Em algum lugar dentro do meu armário está perdida uma fita VHS. Em algum ponto desta fita há uns cinco, seis minutos de uma gravação feita com uma câmera VHS da SHARP cuja bateria pesava mais do que a maioria das câmeras de hoje. A gravação mostra um riacho de onde sai uma fumaça misteriosa, feita com gelo seco, e pela "floresta" (um bosque na cidade de Vinhedo) anda um rapaz de uns quinze, dezesseis anos vestindo um chapéu de Indiana Jones (comprado na Chapéus Cury, em Campinas, que segundo a lenda forneceu o material para o chapéu original de Indy), uma jaqueta de couro e uma bolsa marrom pendurada no pescoço.
Este rapaz era eu.
Confesso que não sei se estas imagens realmente existem ainda ou se a tal fita está entre as dezenas de VHS que estão guardadas no meu armário; mas me lembrando daquele dia em que eu e um amigo fomos criar uma cena de Indiana Jones fica fácil entender a obsessão de três garotos americanos. Depois de terem assistido a "Caçadores da Arca Perdida" no cinema, Chris Strompolos, Eric Zala e Jayson Lamb resolveram que iriam refazer o clássico de Steven Spielberg cena a cena. O projeto, gravado em VHS no porão e nos arredores da casa de um deles, acabou durando mais de sete anos e os meninos foram crescendo em frente às câmeras. A adolescência e os problemas da vida adulta acabaram afastando os três. O filme, porém, foi terminado e, sem o conhecimento deles, ganhou fama no submundo dos festivais de cinema até que a fita foi parar nas mãos do ator e diretor Eli Roth, de filmes de terror como "O Albergue". Ele entrou em contato com os rapazes e organizou sessões que lotaram de cinéfilos e nerds em geral. Steven Spielberg em pessoa tomou conhecimento do filme e chamou os rapazes para conhecê-los.
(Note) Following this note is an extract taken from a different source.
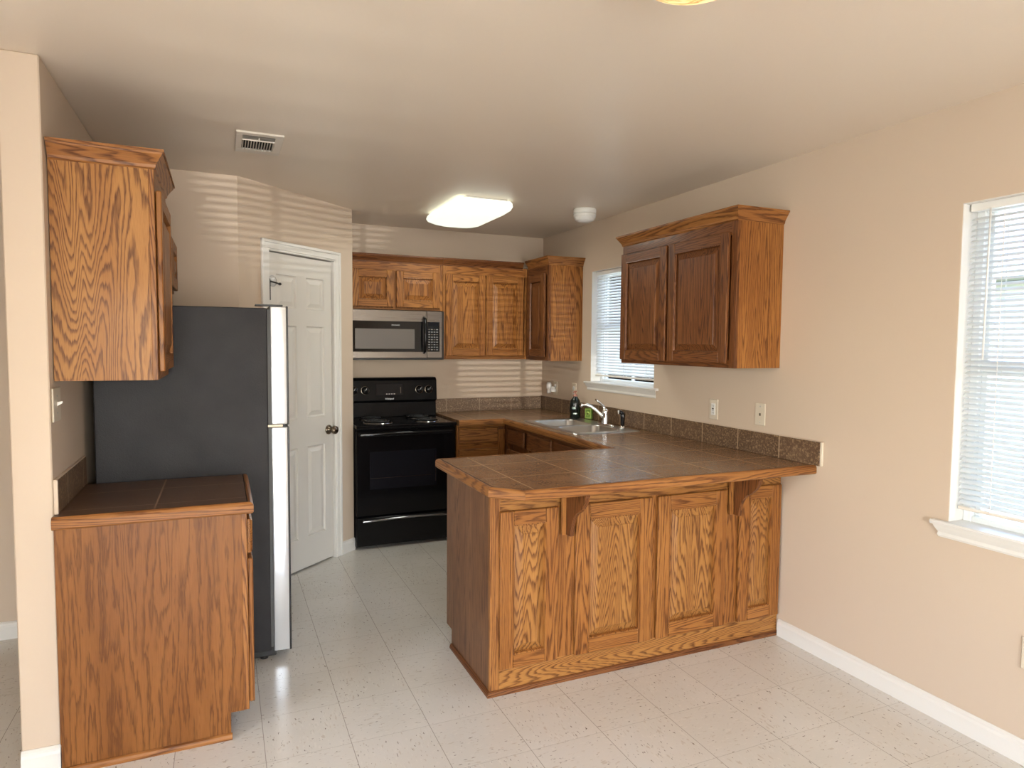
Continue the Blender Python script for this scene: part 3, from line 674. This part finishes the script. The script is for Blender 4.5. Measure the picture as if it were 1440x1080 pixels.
# ------------------------------------------------------------------ microwave
mw = thing('microwave', 'stainless over-the-range microwave with black door window and keypad', 'microwave', (1.23, 5.15, 1.37))
x0_, x1_, yf_, za, zb = .862, 1.597, 4.995, 1.375, 1.752
MB().box(x0_, x1_, yf_+.012, YB-.002, za+.006, zb, 'black_satin').build('body', mw)
TMW = TM((x0_, yf_+.010, za), (1, 0, 0), (0, -1, 0)); wd = 1.575-x0_; hh = zb-za
dr = MB(TMW).box(.0, .588, -.022, 0, .012, hh-.002, 'stainless', bev=.003).build('door', mw)
MB(TMW).box(.0005, .556, -.0245, -.0215, .060, .292, 'black_gloss', bev=.001).build('door_glass', dr)
MB(TMW).box(.040, .492, -.0265, -.0243, .083, .234, 'grey_glass_window', bev=.001).build('door_window', dr)
MB(TMW).tube([(.566, -.024, .052), (.566, -.050, .066), (.566, -.062, .12), (.566, -.066, .19), (.566, -.062, .26), (.566, -.050, .312), (.566, -.024, .326)], [.009, .012, .0135, .014, .0135, .012, .009], 'black_gloss', 14).build('handle', dr)
cp = MB(TMW).box(.590, wd, -.022, 0, .012, hh-.002, 'stainless', bev=.003).build('control_panel', mw)
MB(TMW).box(.592, wd-.022, -.0245, -.0215, .062, .292, 'black_gloss', bev=.001).build('keypad', cp)
b = MB(TMW)
for r in range(9):
    for k in range(4):
        b.box(.601+k*.021, .615+k*.021, -.0252, -.0243, .074+r*.0195, .0815+r*.0195, 'key_grey' if (r*3+k*2) % 4 else 'plate_dark')
b.box(.604, .676, -.0252, -.0243, .262, .282, 'display_dark'); b.build('key_legends', cp)
MB(TMW).box(0, wd+.004, -.020, .02, 0, .0115, 'black_satin', bev=.002).build('bottom_vent', mw)
MB(TMW).box(wd+.0005, wd+.019, -.006, 0, .0, hh-.002, 'black_satin', bev=.002).build('side_trim', mw)
text('brand_lettering', 'FRIGIDAIRE', .0125, TMW @ Matrix.Translation((.345, -.0247, .262)), 'logo_silver', dr)

# ------------------------------------------------------------------ range
r = thing('electric_range', 'black freestanding electric range with coil burners against the back wall', 'range', (1.24, 5.06, 0))
x0_, x1_ = .864, 1.616
MB().box(x0_, x1_, 4.80, 5.33, .02, .885, 'black_enamel', bev=.003).build('body', r)
b = MB(); b.box(x0_-.001, x1_, 4.735, 5.30, .886, .912, 'black_gloss', bev=.007, seg=2); b.build('cooktop', r)
TRG = TM((x0_, 4.80, 0), (1, 0, 0), (0, -1, 0)); rw = x1_-x0_
dr = MB(TRG).box(.003, rw-.003, -.035, -.001, .245, .872, 'black_gloss', bev=.006).build('oven_door', r)
MB(TRG).box(.10, .60, -.0365, -.0348, .44, .715, 'display_dark', bev=.0005).build('oven_window', dr)
MB(TRG).box(.105, .555, -.0372, -.0366, .520, .5225, 'dark_chrome').box(.590, .5935, -.0372, -.0366, .47, .66, 'dark_chrome').build('highlight_lines', dr)  # upright strip stands in for a highlight on the oven door
MB(TRG).box(.02, rw-.03, -.072, -.046, .828, .858, 'black_gloss', bev=.010, seg=3).box(.03, .065, -.05, -.034, .833, .853, 'black_gloss').box(rw-.075, rw-.04, -.05, -.034, .833, .853, 'black_gloss').build('door_handle', dr)
d2 = MB(TRG).box(.003, rw-.003, -.030, -.001, .025, .236, 'black_gloss', bev=.006).build('storage_drawer', r)
lip = [];
b = MB(TRG); N = 16                                      # curved pull lip of the drawer
vs = []; fs = []
for i in range(N+1):
    u = .05+(rw-.10)*i/N; s_ = math.sin(PI*i/N); zt = .205+.012*s_
    for (yy, zz) in ((-.030, zt+.012), (-.030-.016*s_**.5, zt+.002), (-.030-.018*s_**.5, zt-.004), (-.030, zt-.008-.008*s_)): vs.append((u, yy, zz))
for i in range(N):
    for k in range(4): a_ = i*4+k; b_ = i*4+(k+1) % 4; fs.append((a_, b_, b_+4, a_+4))
b.add(vs, fs, 'pull_gloss', smooth=True).build('drawer_pull', d2)
bp = MB().prism([(5.255, .912), (5.352, .912), (5.352, 1.225), (5.268, 1.225), (5.245, 1.205), (5.232, 1.045), (5.262, 1.028)], x0_, x1_-.006, 'x', 'black_enamel', bev=.003).build('control_panel', r)
TBP = TM((x0_, 5.2375, 0), (1, 0, 0), (0, -1, 0)) 
TBP = TBP @ Matrix.Translation((0, 0, 1.125)) @ Matrix.Rotation(-.081, 4, 'X') @ Matrix.Translation((0, 0, -1.125))
MB(TBP).box(.245, .465, -.006, .002, 1.085, 1.180, 'display_dark', bev=.002).build('clock_display', bp)
for k in range(4): MB(TBP).box(.325+k*.020, .337+k*.020, -.0068, -.0060, 1.093, 1.099, 'knob_mark').build('key', bp)
MB(TBP).box(.440, .446, -.0068, -.0060, 1.10, 1.15, 'plate_dark').build('display_mark', bp)
for k, u in enumerate((.070, .160, .598, .676)):
    b = MB(TBP); b.lathe((u, -.001, 1.128), [(0, .0), (.034, 0), (.034, .003), (.031, .004), (0, .004)], 'dark_chrome', (0, -1, 0), 30).lathe((u, -.003, 1.128), [(.0, .002), (.030, .0022), (.030, .004), (.024, .018), (.022, .021), (0, .021)], 'black_gloss', (0, -1, 0), 30)
    kn = b.build('knob', bp); MB(TBP @ Matrix.Translation((u, 0, 1.128)) @ Matrix.Rotation(.5, 4, 'Y')).box(-.004, .004, -.031, -.023, -.021, .021, 'black_gloss', bev=.0015).box(-.001, .001, -.0318, -.0308, -.002, .018, 'knob_mark').build('pointer', kn)
text('brand_lettering', 'Whirlpool', .017, TBP @ Matrix.Translation((.352, -.0035, 1.058)), 'logo_white', bp, bold=.0004)
for (xx, yy, rr) in ((1.055, 4.90, .092), (1.425, 4.90, .078), (1.055, 5.145, .078), (1.425, 5.145, .092)):
    z = .9125; b = MB()
    b.lathe((xx, yy, z), [(rr+.020, .0), (rr+.019, .004), (rr+.010, .0045), (rr+.004, -.0), (rr*.6, .0005), (.02, .0005), (0, .0006)], 'drip_chrome', n=40)
    pan = b.build('drip_pan', r); pts = []
    for i in range(140): a = i/140*2*PI*3.6; q = .018+(rr-.018)*(i/139); pts.append((xx+q*math.cos(a), yy+q*math.sin(a), z+.012))
    MB().tube(pts, .0042, 'burner_black', 6).build('burner_coil', pan)

# ------------------------------------------------------------------ sink and what stands by it
s = thing('kitchen_sink', 'double bowl stainless steel sink set into the tiled counter under the window', 'sink', (2.31, 4.11, .90))
b = MB(); zt = ZC+.0045; st = 'sink_steel'
bw = ((3.755, 4.085), (4.125, 4.465)); bx0, bx1 = 2.105, 2.445
def rrect(x0, x1, y0, y1, r_, n=6):
    out = []
    for cx, cy, a0 in ((x1-r_, y1-r_, 0), (x0+r_, y1-r_, PI/2), (x0+r_, y0+r_, PI), (x1-r_, y0+r_, 3*PI/2)):
        for k in range(n+1): a = a0+PI/2*k/n; out.append((cx+r_*math.cos(a), cy+r_*math.sin(a)))
    return out
ro = rrect(2.062, 2.560, 3.700, 4.520, .04); rx = (2.062, 2.560); vs = []; fs = []
def quad(x0, x1, y0, y1): k = len(vs); vs.extend([(x0, y0, zt), (x1, y0, zt), (x1, y1, zt), (x0, y1, zt)]); fs.append((k, k+1, k+2, k+3))
quad(bx0, bx1, 3.700, bw[0][0]); quad(bx0, bx1, bw[0][1], bw[1][0]); quad(bx0, bx1, bw[1][1], 4.520)
quad(2.062, bx0, 3.74, 4.48); quad(bx1, 2.560, 3.74, 4.48)
for (xa_, xb_, cy_, y_) in ((2.062, bx0, 3.74, 3.70), (bx1, 2.56, 3.74, 3.70), (2.062, bx0, 4.48, 4.52), (bx1, 2.56, 4.48, 4.52)):
    out_ = xa_ == 2.062; cx_ = xa_+.04 if out_ else xb_-.04; sy_ = 1 if y_ > cy_ else -1; k = len(vs)
    vs.append((cx_, cy_, zt))
    for q in range(7): a_ = PI/2*q/6; vs.append((cx_+(-1 if out_ else 1)*.04*math.cos(a_), cy_+sy_*.04*math.sin(a_), zt))
    for q in range(6): fs.append((k, k+1+q, k+2+q))
    k = len(vs); ex = bx0 if out_ else bx1; vs.extend([(cx_, cy_, zt), (ex, cy_, zt), (ex, y_, zt), (cx_, y_, zt)]); fs.append((k, k+1, k+2, k+3))
for (a_, c_) in bw:                                   # rounded bowl corners
    h_ = rrect(bx0, bx1, a_, c_, .06)
    for qi, (qx, qy) in enumerate(((bx1, c_), (bx0, c_), (bx0, a_), (bx1, a_))):
        k = len(vs); vs.append((qx, qy, zt)); vs.extend([(p[0], p[1], zt) for p in h_[qi*7:qi*7+7]])
        for q in range(6): fs.append((k, k+1+q, k+2+q))
k = len(vs); n_ = len(ro); r2 = rrect(2.058, 2.564, 3.696, 4.524, .044)
vs += [(p[0], p[1], zt) for p in ro]+[(p[0], p[1], ZC+.0008) for p in r2]
for i in range(n_): fs.append((k+i, k+(i+1) % n_, k+n_+(i+1) % n_, k+n_+i))
b.add(vs, fs, st).build('rim', s); holes = [(None, a_, c_) for a_, c_ in bw]
for k, (h_, a, c_) in enumerate(holes):
    b = MB(); lv = [(0, 0, .060), (.004, -.006, .058), (.010, -.13, .052), (.022, -.158, .045), (.05, -.168, .03)]
    vs = []; fs = []; m_ = 28
    for ins, dz, rr in lv:
        for p in rrect(bx0+ins, bx1-ins, a+ins, c_-ins, max(rr, .01)): vs.append((p[0], p[1], zt+dz))
    for j in range(len(lv)-1):
        for i in range(m_): fs.append((j*m_+i, j*m_+(i+1) % m_, (j+1)*m_+(i+1) % m_, (j+1)*m_+i))
    fs.append([(len(lv)-1)*m_+i for i in range(m_)]); bo = b.add(vs, fs, st, smooth=True).build('bowl', s)
    MB().lathe(((bx0+bx1)/2, (a+c_)/2, zt-.1675), [(0, .001), (.02, .001), (.03, .003), (.042, .003), (.044, 0)], 'chrome', n=24).build('drain', bo)
fz = ZC+.0055
fc = thing('faucet', 'chrome single lever kitchen faucet standing behind the sink', 'faucet', (2.505, 4.09, fz))
b = MB(); b.lathe((2.505, 4.07, fz), [(0, 0), (.026, 0), (.026, .006), (.020, .010), (0, .010)], 'chrome', sy=4.4, n=32)
b.lathe((2.505, 4.07, fz+.01), [(.026, 0), (.024, .03), (.022, .07), (.023, .085), (.019, .10), (0, .108)], 'chrome'); b.build('body', fc)
MB().tube([(2.497, 4.078, fz+.045), (2.476, 4.088, fz+.075), (2.449, 4.102, fz+.104), (2.415, 4.118, fz+.130), (2.385, 4.132, fz+.142), (2.358, 4.144, fz+.140), (2.346, 4.149, fz+.124)], [.012, .0115, .011, .011, .011, .0105, .011], 'chrome').build('spout', fc)
MB().tube([(2.505, 4.07, fz+.105), (2.497, 4.083, fz+.13), (2.478, 4.115, fz+.158), (2.462, 4.14, fz+.178)], [.013, .009, .007, .006], 'chrome').build('lever', fc)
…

Tudo isso está em "Raiders!", documentário que a Netflix está exibindo em sua programação. Os fatos citados acima são bastante interessantes e o que o documentário tem de melhor. Há outro aspecto do filme, porém, que me deixou dividido. Os três rapazes são agora adultos com mais de quarenta anos, esposas, filhos, empregos, e eles resolvem que vão produzir uma sequência que não haviam conseguido fazer nos tempos de criança: a cena em que Indy luta com um mecânico grandalhão sob um avião em forma de asa. Se ver um grupo de crianças brincando de ser Steven Spielberg era divertido, fica bem menos interessante (e até um pouco bobo), porém, ver adultos tentando fazer o mesmo. As ótimas cenas de arquivo das crianças refazendo Indy são entrecortadas por longas sequências e entrevistas de quarentões negociando prazos, tentando levantar dinheiro ou simplesmente tentando manter o emprego. Há também aqueles momentos bregas (tipicamente americanos) em que a esposa diz que quer ver o marido feliz e que ele deve "seguir seus sonhos". Há também confissões sobre problemas com drogas, divórcios e os problemas da vida pessoal deles que, pessoalmente, não me interessavam.
No geral, porém, o documentário é bastante divertido e mostra como um filme pode mudar a vida de um grupo de garotos. "Caçadores da Arca Perdida" sempre foi meu filme preferido (não significa que seja "o melhor filme da História do Cinema", entendam a diferença) e perdi as contas de quantas vezes vi em VHS, DVD e, recentemente, em uma reprise na telona do cinema. É fácil ver como o filme fascinou aqueles garotos e os colocou para trabalhar. Quando eles crescem e ficam gritando uns com os outros, porém, fica menos interessante.